I have something I think you would find valuable. 

I’m a HUGE proponent of value-first selling.  Works in marketing and one-to-one sales.  You have to convey some value in your pitch to get your prospects to raise their hand.  And you’ll get the best response from the best prospects by offering something they find valuable out of the gate.

What you offer is highly-dependent on your product or service.

I once offered training consultations for managers of multi-person IT staffs.  I sold training solutions from $5,000 to $30,000 by offering a consultation up front to determine what would be a good fit for their department.

As a copywriter with a pretty good reputation at this point, it’s actually easier for me to just say, “I think we should work together,” and that’s a promise of value.

If I were selling something else, I’d probably find a way to offer a free consultation or assessment related to the offer I have, that would be valuable and appeal to the prospects I want to work with.

It changes based on the context.

Find a promise of something that has at least enough perceived value to justify a short phone call, and lead with that.

Here’s what I know about you that leads me to think you’ll find it valuable. 

The hours you put into preparing to sell are far more efficient and valuable than the hours you spend cold-calling with no information.

I say this because I know that you’d rather put in zero research to learn about your leads before you pitch them.  We are, by nature, lazy bums.

But if you do the research ahead of time and you can say based on evidence that, “I’ve looked at your business and I can tell you’re a good fit for this because of X, Y, and Z,” you’re ridiculously more likely to actually get engagement from the prospect, versus trying to sell them cold with zero personalization.

I delete countless cold pitches every day, from salespeople that clearly don’t know me or my business.  I usually at least scan them.  But the moment it’s clear they don’t know what they’re talking about, I delete them.  If they’ve done their homework, I will at least dignify their pitch with a response.  Assume your prospects do the same thing.

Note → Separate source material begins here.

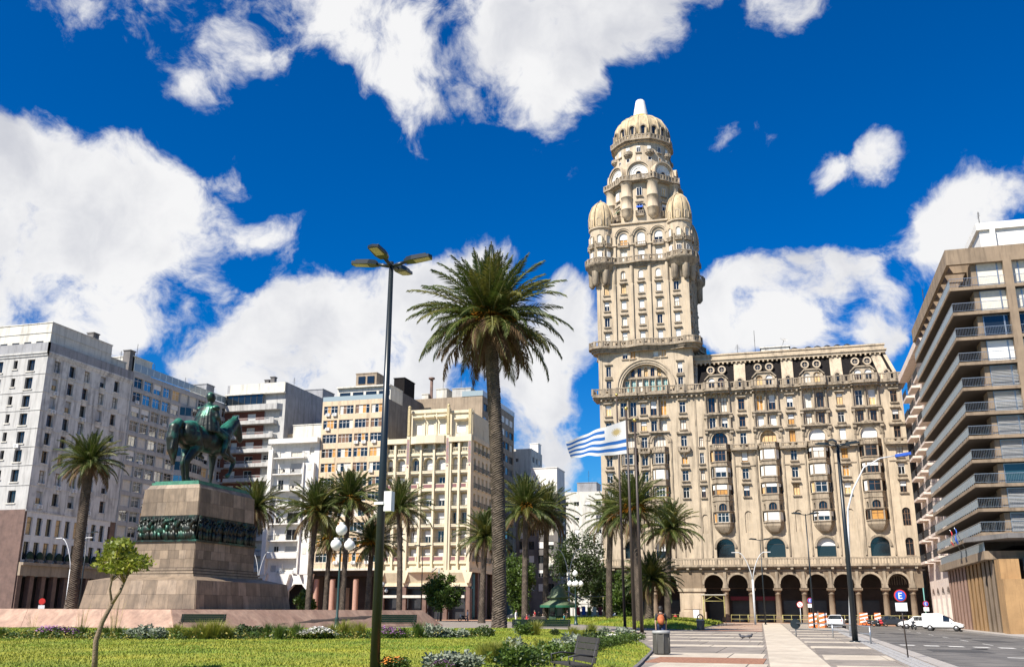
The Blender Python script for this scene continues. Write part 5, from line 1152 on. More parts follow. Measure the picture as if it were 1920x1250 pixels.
# ------------------------------------------------------------------ sloped granite plinth and the monument
mat('granitepink', (.40, .26, .185), .7, .2, 1.4, .35, .1, 12, col2=(.31, .19, .135), mixs=.9, edge=(.42, .62), zs=.5)
mat('graniteA', (.235, .172, .115), .6, .25, 1.1, .6, .15, 10, objvar=.18); mat('graniteB', (.18, .13, .087), .6, .25, 1.1, .6, .15, 10, objvar=.18); mat('graniteC', (.28, .21, .147), .6, .25, 1.1, .6, .15, 10, objvar=.18)
mat('granitegap', (.07, .05, .04), .9, .2, 3)
def quad_slabs(T, name, p00, p10, p11, p01, nu, nv, m, th=.06, gap=.012, stagger=True, jit=.0):
    """slabs on the quad p00-p10-p11-p01 (u along, v up), each its own thin block proud of a dark core"""
    p00, p10, p11, p01 = map(Vector, (p00, p10, p11, p01)); nrm = (p10-p00).cross(p01-p00).normalized()
    P = lambda u, v: (p00*(1-u)+p10*u)*(1-v)+(p01*(1-u)+p11*u)*v
    Lu = (p10-p00).length; Lv = (p01-p00).length
    for j in range(nv):
        cuts = [0]+[max(.02, min(.98, (k+(.5 if stagger and j % 2 else 0))/nu+random.uniform(-jit, jit)/nu)) for k in range(1 if not (stagger and j % 2) else 0, nu)]+[1]; cuts = sorted(set(cuts))
        for k in range(len(cuts)-1):
            u0, u1, v0, v1 = cuts[k]+gap/Lu, cuts[k+1]-gap/Lu, j/nv+gap/Lv, (j+1)/nv-gap/Lv
            if u1-u0 < .01: continue
            t_ = th+random.uniform(-.006, .006); b = MB(); q = [P(u0, v0), P(u1, v0), P(u1, v1), P(u0, v1)]; c = sum(q, Vector())/4; lo = [x-c for x in q]; hi = [x+nrm*t_-c for x in q]
            b.face(hi); [b.face([lo[a], lo[(a+1) % 4], hi[(a+1) % 4], hi[a]]) for a in range(4)]
            put(name, b.mesh(name, m() if callable(m) else m), T, c-T.location)
def plinth():
    T = thing('granite_plinth', 'long low plinth with sloping pink granite sides below the rider monument', 'plinth', (-45, 66, 0))
    a, c, d, e = Vector((-45.5, 66, 0)), Vector((-38.5, 106.4, 0)), Vector((-130, 106.4, 0)), Vector((-130, 66, 0)); s = 1.75; up = Vector((0, 0, 1.62))
    A = Vector((-47.4, 68.0, 0))+up; Cc = Vector((-40.2, 104.2, 0))+up; D = Vector((-128, 104.2, 0))+up; E2 = Vector((-128, 68.0, 0))+up
    dn = Vector((0, 0, -.12)); b = MB(); [b.face([v+dn for v in q]) for q in ([a, c, Cc, A], [e, a, A, E2], [c, d, D, Cc], [A, Cc, D, E2])]; put('core', b.mesh('core', 'granitegap'), T, -T.location)
    quad_slabs(T, 'granite_slab', e, a, A, E2, 12, 1, 'granitepink', .04, .01, False, .1); quad_slabs(T, 'granite_slab', a, c, Cc, A, 9, 1, 'granitepink', .04, .01, False, .1); quad_slabs(T, 'granite_slab', c, d, D, Cc, 12, 1, 'granitepink', .04, .01, False)
    b = MB(); b.face([A+Vector((0, 0, .05)), Cc+Vector((0, 0, .05)), D+Vector((0, 0, .05)), E2+Vector((0, 0, .05))]); put('top_paving', b.mesh('top_paving', 'granitepink'), T, -T.location)
plinth()
PZ = 1.67
def pedestal():
    T = thing('monument_pedestal', 'stepped granite pedestal with a bronze relief band under the horse rider', 'pedestal', (-56.5, 84, PZ))
    gm = lambda: pick([(2, 'graniteA'), (2, 'graniteB'), (1, 'graniteC')])
    def block(x0, x1, y0, y1, z0, z1, tap, nu1, nu2, nv, th=.05, jit=.35):
        p = [(x0, y0, z0), (x1, y0, z0), (x1, y1, z0), (x0, y1, z0)]; q = [(x0+tap, y0+tap, z1), (x1-tap, y0+tap, z1), (x1-tap, y1-tap, z1), (x0+tap, y1-tap, z1)]
        b = MB(); [b.face([p[i], p[(i+1) % 4], q[(i+1) % 4], q[i]]) for i in range(4)]; b.face(q); put('core', b.mesh('core', 'granitegap'), T, -T.location)
        for i, n in ((0, nu1), (1, nu2), (2, nu1), (3, nu2)): quad_slabs(T, 'granite_block', p[i], p[(i+1) % 4], q[(i+1) % 4], q[i], n, nv, gm, th, .008, True, jit)
    block(-62.6, -50.6, 76, 93, PZ, 4.15, .35, 8, 11, 2)
    b = MB()                                   # weathered slope up to the steps
    p = [(-62.2, 76.4), (-51, 76.4), (-51, 92.6), (-62.2, 92.6)]; q = [(-60.2, 78.2), (-52.6, 78.2), (-52.6, 90.0), (-60.2, 90.0)]
    for i in range(4): b.face([(*p[i], 4.16), (*p[(i+1) % 4], 4.16), (*q[(i+1) % 4], 4.62), (*q[i], 4.62)])
    put('slope', b.mesh('slope', 'graniteA'), T, -T.location)
    for k in range(3): b = MB(); e = .2*k; b.box(-60.4+e, -52.4-e, 78.0+e, 90.2-e, 4.55+k*.27, 4.55+k*.27+.2); b.box(-60.1+e, -52.7-e, 78.3+e, 89.9-e, 4.55+k*.27+.19, 4.55+k*.27+.27, 1); put('step', b.mesh('step', ['graniteC', 'granitegap']), T, -T.location)  # recess between steps coloured dark to stand in for its shade
    block(-59.75, -53.05, 78.9, 89.4, 5.35, 7.75, .1, 6, 9, 3); block(-59.5, -53.3, 79.15, 89.15, 10.15, 12.7, .1, 5, 7, 2); block(-59.3, -53.5, 79.35, 88.95, 12.7, 13.1, .25, 5, 7, 1, .04)
    b = MB(); b.box(-59.0, -53.8, 79.6, 88.7, 13.1, 13.35); b.box(-58.8, -54, 79.8, 88.5, 13.35, 13.5); put('bronze_cap', b.mesh('bronze_cap', 'verdigris'), T, -T.location)
    # relief: ranks of marching figures
    b = MB(); b.box(-59.5, -53.3, 79.1, 89.2, 7.75, 10.15); b.box(-59.85, -52.95, 78.8, 89.5, 7.72, 7.9)
    def fig(x, y, nx, ny, h):
        tx, ty = -ny, nx; o = random.uniform(.05, .28); px, py = x+nx*o, y+ny*o; s = h/1.9; ln = random.uniform(-.2, .2)
        b.tube([(px, py, 7.9), (px+tx*ln*.3, py+ty*ln*.3, 7.9+.9*s)], [.1, .15], 6); b.tube([(px+tx*.2, py+ty*.2, 7.9), (px+tx*ln*.3, py+ty*ln*.3, 7.9+.9*s)], [.1, .15], 6)
        b.tube([(px+tx*ln*.3, py+ty*ln*.3, 7.9+.85*s), (px+tx*ln*.6, py+ty*ln*.6, 7.9+1.5*s)], [.17, .22], 7); b.ball((px+tx*ln*.7, py+ty*ln*.7, 7.9+1.75*s), .15*s, 8)
        for k in (-1, 1): b.tube([(px+tx*(ln*.6+k*.2), py+ty*(ln*.6+k*.2), 7.9+1.45*s), (px+tx*(ln*.6+k*.35)+nx*.1, py+ty*(ln*.6+k*.35)+ny*.1, 7.9+random.uniform(.8, 1.9)*s)], [.09, .06], 5)
        if random.random() < .35: b.tube([(px+tx*.3, py+ty*.3, 8.0), (px+tx*.6, py+ty*.6, 10.1)], .03, 4)
    for k in range(24): fig(-59.4+k*.26, 79.1, 0, -1, random.uniform(1.5, 2.1))
    for k in range(36): fig(-53.3, 79.3+k*.275, 1, 0, random.uniform(1.5, 2.1))
    for k in range(4): x = -58.6+k*1.5; b.ball((x, 78.95, 8.9), .5, 10, 0, 1.3, .5, .9); b.tube([(x+.4, 78.8, 9.1), (x+.75, 78.75, 9.7), (x+.95, 78.7, 9.5)], [.25, .16, .1], 7)
    put('bronze_relief', b.mesh('bronze_relief', 'bronze'), T, -T.location)
mat('verdigris', (.05, .20, .13), .6, .35, 2.5, .5); mat('bronze', (.018, .022, .018), .42, .4, 2.5, 0, .25, 9, metal=.35, col2=(.03, .12, .085), mixs=1.1, edge=(.52, .7))
def bronze_patina():
    m = MATS['bronzehorse'] = MATS['bronze'].copy(); n = m.node_tree.nodes; l = m.node_tree.links; bs = n['Principled BSDF']
    # verdigris lies where rain reaches: upward surfaces broken up by noise
    g = n.new('ShaderNodeNewGeometry'); sx = n.new('ShaderNodeSeparateXYZ'); l.new(g.outputs['True Normal'], sx.inputs[0]); nz = n.new('ShaderNodeTexNoise'); nz.inputs['Scale'].default_value = .9; nz.inputs['Detail'].default_value = 8; l.new(g.outputs['Position'], nz.inputs['Vector'])
    ad = n.new('ShaderNodeMath'); ad.operation = 'MULTIPLY_ADD'; l.new(sx.outputs[2], ad.inputs[0]); ad.inputs[1].default_value = .38; l.new(nz.outputs[0], ad.inputs[2])
    mr = n.new('ShaderNodeMapRange'); l.new(ad.outputs[0], mr.inputs[0]); mr.inputs[1].default_value = .64; mr.inputs[2].default_value = .95
    mx = n.new('ShaderNodeMixRGB'); l.new(mr.outputs[0], mx.inputs[0]); src = bs.inputs['Base Color'].links[0].from_socket; l.new(src, mx.inputs[1]); mx.inputs[2].default_value = (.035, .23, .15, 1); l.new(mx.outputs[0], bs.inputs['Base Color'])
bronze_patina(); pedestal()
def fuse(b, name, voxel, mats, smooth=5, scale=1.0):
    """weld overlapping volumes into one continuous skin"""
    me = b.mesh(name, mats); o = bpy.data.objects.new(name+'_tmp', me); C.objects.link(o)
    r = o.modifiers.new('r', 'REMESH'); r.mode = 'VOXEL'; r.voxel_size = voxel; s = o.modifiers.new('s', 'SMOOTH'); s.factor = .5; s.iterations = smooth
    dg = bpy.context.evaluated_depsgraph_get(); dg.update(); m2 = bpy.data.meshes.new_from_object(o.evaluated_get(dg)); bpy.data.objects.remove(o)
    m2.name = name; m2.materials.clear()
    for q in (mats if isinstance(mats, (list, tuple)) else [mats]): m2.materials.append(MATS[q])
    if scale != 1: m2.transform(Matrix.Scale(scale, 4))
    for p in m2.polygons: p.use_smooth = True; p.material_index = 0
    return m2
def cap(b, pts, rad, n=10):
    b.tube(pts, rad, n)
    for p, r in zip(pts, rad): b.ball(p, r, n)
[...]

(Alternately, automate this process with a prospecting system and application process that gives you the information you need to evaluate prospects — but ONLY if you’re getting your leads from cold traffic sources and they’re coming to you.)

I’d like to explain a little bit about it.  Let’s schedule a call.

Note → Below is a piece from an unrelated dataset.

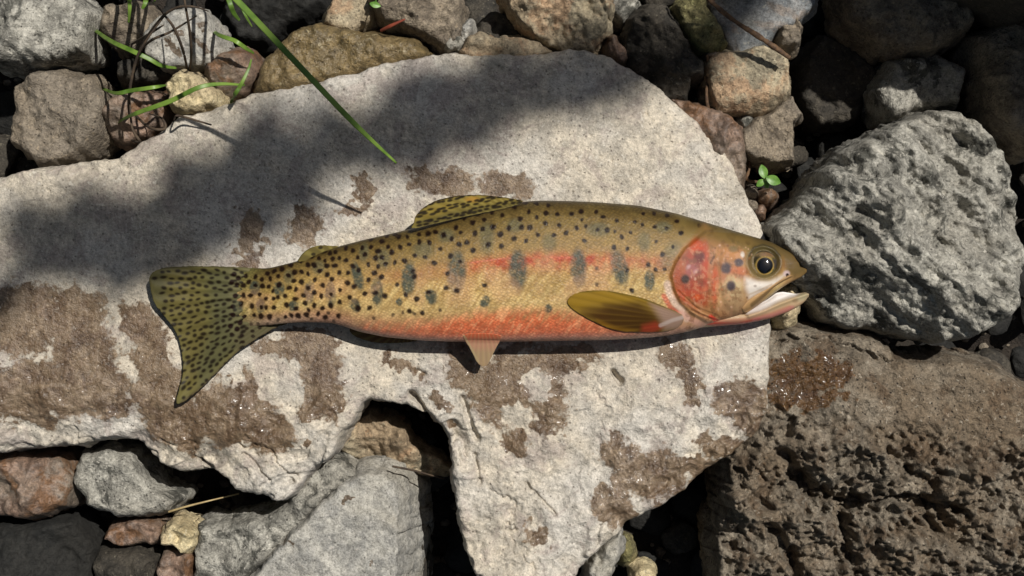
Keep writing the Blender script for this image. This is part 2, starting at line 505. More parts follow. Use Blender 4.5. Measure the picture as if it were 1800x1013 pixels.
M_TREELEAF = plain_mat('tree_leaf', (70, 104, 44), (92, 124, 54), 0.5, 0.8, 60, 0.2)
M_BARK = plain_mat('bark', (96, 84, 70), (66, 58, 48), 0.9, 0.8, 60, 0, 0.8)
# ------------------------------------------------------------------ ground
def build_ground():
    t = np.linspace(-1, 1, 321); g = np.sinh(t * 4.2) / math.sinh(4.2) * 12000
    gx, gy = np.meshgrid(g, g); x = gx.ravel(); y = gy.ravel()
    z = -430 + 60 * fbm(x, y, 0 * x + 2.2, 420, 4) + 10 * fbm(x, y, 0 * x + 4.2, 60, 3)
    n = len(t); i, j = np.meshgrid(np.arange(n - 1), np.arange(n - 1)); a = (j * n + i).ravel()
    F = np.stack([a, a + 1, a + n + 1, a + n], 1)
    o = mesh_obj('ground', np.stack([x, y, z], 1) * S, F, M_SOIL, origin=(0, 0, -430 * S))
    tag(o, 'dark soil between and under the stones, darkened further as gap shade', 'ground', kind='structure')
build_ground()

# ------------------------------------------------------------------ the big flat rock
ROCK = [(225,265),(248,245),(279,231),(302,208),(330,199),(356,194),(376,183),(413,174),(440,159),(473,156),(513,148),(560,139),(577,132),(617,127),(641,116),
 (675,106),(725,99),(786,85),(819,92),(863,89),(917,91),(970,87),(1004,82),(1037,85),(1071,97),(1094,111),(1125,127),(1158,148),(1185,174),(1222,205),(1256,242),
 (1279,268),(1296,302),(1311,340),(1326,370),(1340,390),(1349,420),(1355,470),(1354,520),(1357,571),(1354,608),(1353,680),(1353,706),(1343,742),(1333,764),(1313,779),
 (1286,799),(1246,827),(1212,854),(1179,881),(1152,893),(1125,908),(1101,918),(1090,942),(1060,960),(1047,970),(1031,992),(1010,1015),(985,1060),(920,1090),(860,1060),
 (836,1013),(816,958),(809,925),(799,881),(795,834),(793,776),(782,754),(759,733),(736,722),(708,713),(675,704),(651,702),(631,716),(621,743),(597,764),(586,797),
 (572,812),(547,824),(527,853),(503,882),(480,886),(446,871),(413,867),(393,851),(379,835),(349,827),(322,836),(292,829),(265,811),(245,791),(225,772),(180,776),
 (110,786),(40,792),(-50,806),(-150,760),(-190,600),(-180,450),(-120,356),(-40,318),(60,296),(150,284),(190,280)]
ROCKWET = [(772,320,58,26),(888,328,44,24),(640,338,16,32),(618,368,30,12),(533,398,34,36),(527,362,13,14),(440,408,26,40),(428,458,22,18),
 (268,620,34,60),(285,700,50,62),(330,750,70,46),(395,735,80,56),(440,690,62,50),(470,760,45,40),(500,615,50,28),(565,645,38,40),(572,700,36,40),(545,600,60,22),
 (540,725,20,14),(240,560,30,40),(150,640,60,80),(190,690,50,40),(50,560,90,60),(60,690,110,60),(130,540,60,40),
 (476,652,34,30,-1),(478,690,30,20,-1),(408,655,20,14,-1),(520,690,14,24,-1),(415,790,16,14,-1),
 (700,640,26,14),(812,640,26,44),(875,690,48,60),(950,635,100,26),(925,660,66,48),(955,705,44,50),(960,745,34,26),(905,775,26,24),(1020,625,40,16),(1190,630,28,24),(1212,668,16,26),
 (945,675,24,26,-1),(905,725,30,20,-1),
 (740,655,10,7),(1078,790,26,32),(1105,830,30,40),(1160,840,56,44),(1190,815,30,20),(1080,890,34,40),(1235,822,50,18),(1300,700,44,38),(1325,735,34,44),(1275,785,46,18),(1110,800,20,24),
 (945,942,22,24),(535,775,10,9),(775,705,18,14),(795,752,10,10),(1215,705,14,10)]
def rock_disp(x, y, D):
    z0 = 0 * x
    low = sstep(590, 760, y)                                  # rougher, broken ground along the lower edge
    left = sstep(620, 260, x) * sstep(640, 860, y)
    h = 5 * fbm(x, y, z0 + 1.1, 300, 3) + 1.6 * fbm(x, y, z0 + 2.1, 34, 4, 0.6)
    h += low * (9 * fbm(x, y, z0 + 5.5, 90, 5, 0.6) + 9 * facet(x + 8 * fbm(x, y, z0, 40, 2), y, 60, 3) + 3.5 * (ridged(x * 0.8 + y * 0.5, y - x * 0.3, z0 + 6.1, 52, 3) - 0.8))
    h -= left * 40 * sstep(140, 0, D)
    # ledges and splits near the broken rims
    q = fbm(x * 0.6 + y * 0.7, y * 0.5 - x * 0.4, z0 + 7.7, 80, 3)
    h -= low * 9 * sstep(70, 10, D) * (sstep(0.0, 0.06, q) + sstep(0.28, 0.33, q))
    h -= 24 * sstep(330, 90, y) * sstep(160, 0, D)            # upper rim rolls away
    # the split beside the hollow, small pits and the chipped notch
    for (ax, ay, bx, by, wd, dp) in ((722,692,760,738,8,26),(812,700,836,770,9,14),(835,800,842,850,6,10),(925,850,975,905,6,9),(1078,655,1092,672,9,22),(735,652,745,658,6,10),
                                     (345,812,392,850,7,18),(430,800,470,845,6,9),(560,690,540,720,6,4)):
        P = np.array([(ax, ay), (bx, by)], float); m = (np.abs(x - (ax + bx) / 2) < 120) & (np.abs(y - (ay + by) / 2) < 120)
        d = np.full(len(x), 99.0)
        d[m] = seg_dist(x[m] + 4 * fbm(x[m], y[m], z0[m] + 4, 20, 2), y[m], P, closed=False)[0]
        h -= dp * sstep(wd, 0, d)
    wpx = 7 * fbm(x, y, z0 + 12, 30, 3)
    h += sstep(46, 4, D) * (16 * facet(x + wpx, y - wpx, 44, 7, 1.2) - 8)          # chipped rims
    for L, wd, dp in (([(1010,640),(1060,700),(1075,790),(1120,840)], 3, 4), ([(860,860),(900,900),(905,960),(940,1000)], 4, 6), ([(1180,560),(1230,640),(1240,720)], 3, 3), ([(420,780),(470,800),(520,840)], 5, 9), ([(280,770),(330,790),(350,826)], 4, 8), ([(1120,150),(1160,230),(1230,280),(1262,350)], 2.5, 3)):
        P = np.array(L, float); m = (x > P[:, 0].min() - 30) & (x < P[:, 0].max() + 30) & (y > P[:, 1].min() - 30) & (y < P[:, 1].max() + 30)
        d = np.full(len(x), 99.0); d[m] = seg_dist(x[m] + 2.2 * wpx[m], y[m] - 1.6 * wpx[m], P, closed=False)[0]; h -= dp * sstep(wd, 0, d)
    f1, f2, rid = worley(x, y, 26, 5); h -= 3.0 * sstep(0.14, 0.02, f1) * (rid > 0.55)
    return h
stone('flat_rock', 'large pale flat rock that the trout lies on, splashed with dark wet patches', 'rock', ROCK, 0, M_ROCK, plain=True, thick=300, R=13, RH=12, step=2.0,
      wob=3.6, wet=ROCKWET, disp_fn=rock_disp, smooth_n=1, flare=(-25, 0), edge_p=2.2)

# ------------------------------------------------------------------ stones round the flat rock
st = stone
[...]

Now we’ve moved into the Call-to-Action.

You can probably get away with using this and the following line pretty much verbatim.

As a good salesperson and marketer, you know people won’t take an action until and unless they’re directed to it.  And so you have to direct them to do what you want them to do.

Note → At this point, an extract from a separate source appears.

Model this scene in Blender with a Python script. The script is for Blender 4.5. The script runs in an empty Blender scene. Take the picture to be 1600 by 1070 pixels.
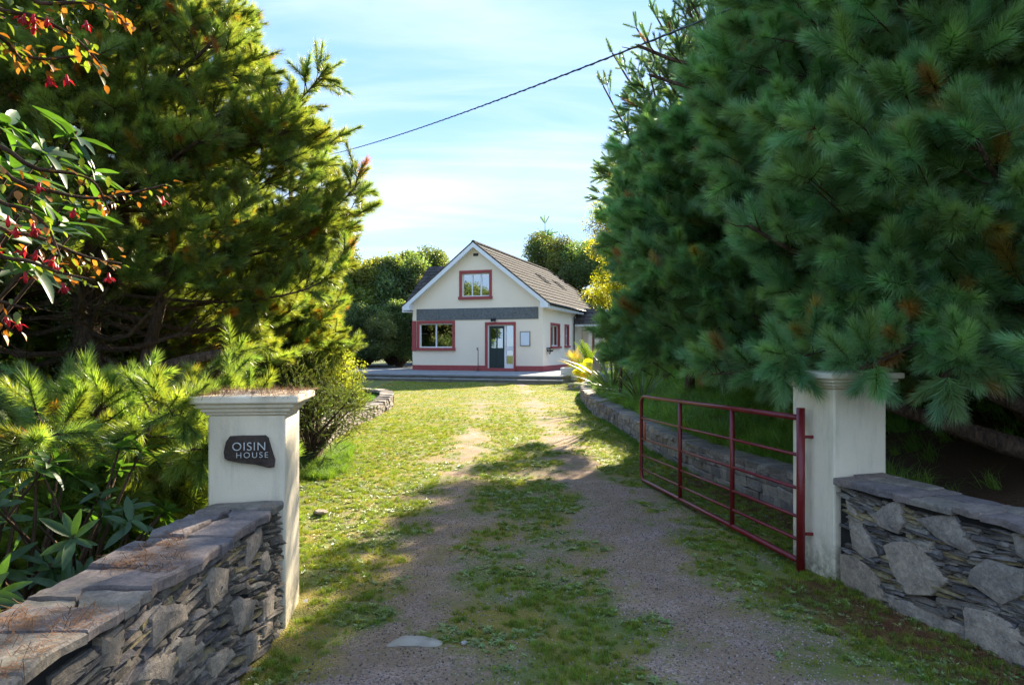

Here you’re being specific.  You want to schedule a call.  You want to talk to them.  You have something of value to present and the best way to present it is by having a chat.

“But wait — scheduling is inconvenient, and I’d rather not…”

Here’s a link to my calendar.

“Oh, wait.  You have an online calendar I can easily look at to see where your availability and mine overlap?  Excellent!  Maybe scheduling a call is easier than I thought.”

This is why I recommend Book Like A Boss.

It takes all the headache and back-and-forth out of trying to plan these conversations.

You simply send a link, and they’re plugged right into your calendar.  They can book a time for whatever length you set (I recommend 30 minutes or less for these initial meetings, with an automatic buffer of another 30 minutes to let the call run over).  And when they book, the time is immediately and automatically blocked off in your calendar.  Complete with a private Zoom link, if you use Zoom for video calls.

You can even setup email reminders in advance of the call, to help ensure they will show up.

From that point, it’s simply a matter of having the conversation.

Here’s why this works…

If you have something valuable to sell, and can lead with value, it’s really just a matter of starting the conversations.

Most people throw up a lot of friction when it comes to starting conversations of any type.

If you can take as much friction out of the process as possible, you will find it so much easier to start the conversations.

And if you’re starting conversations about your good offer, with good prospects for that offer, selling becomes easy.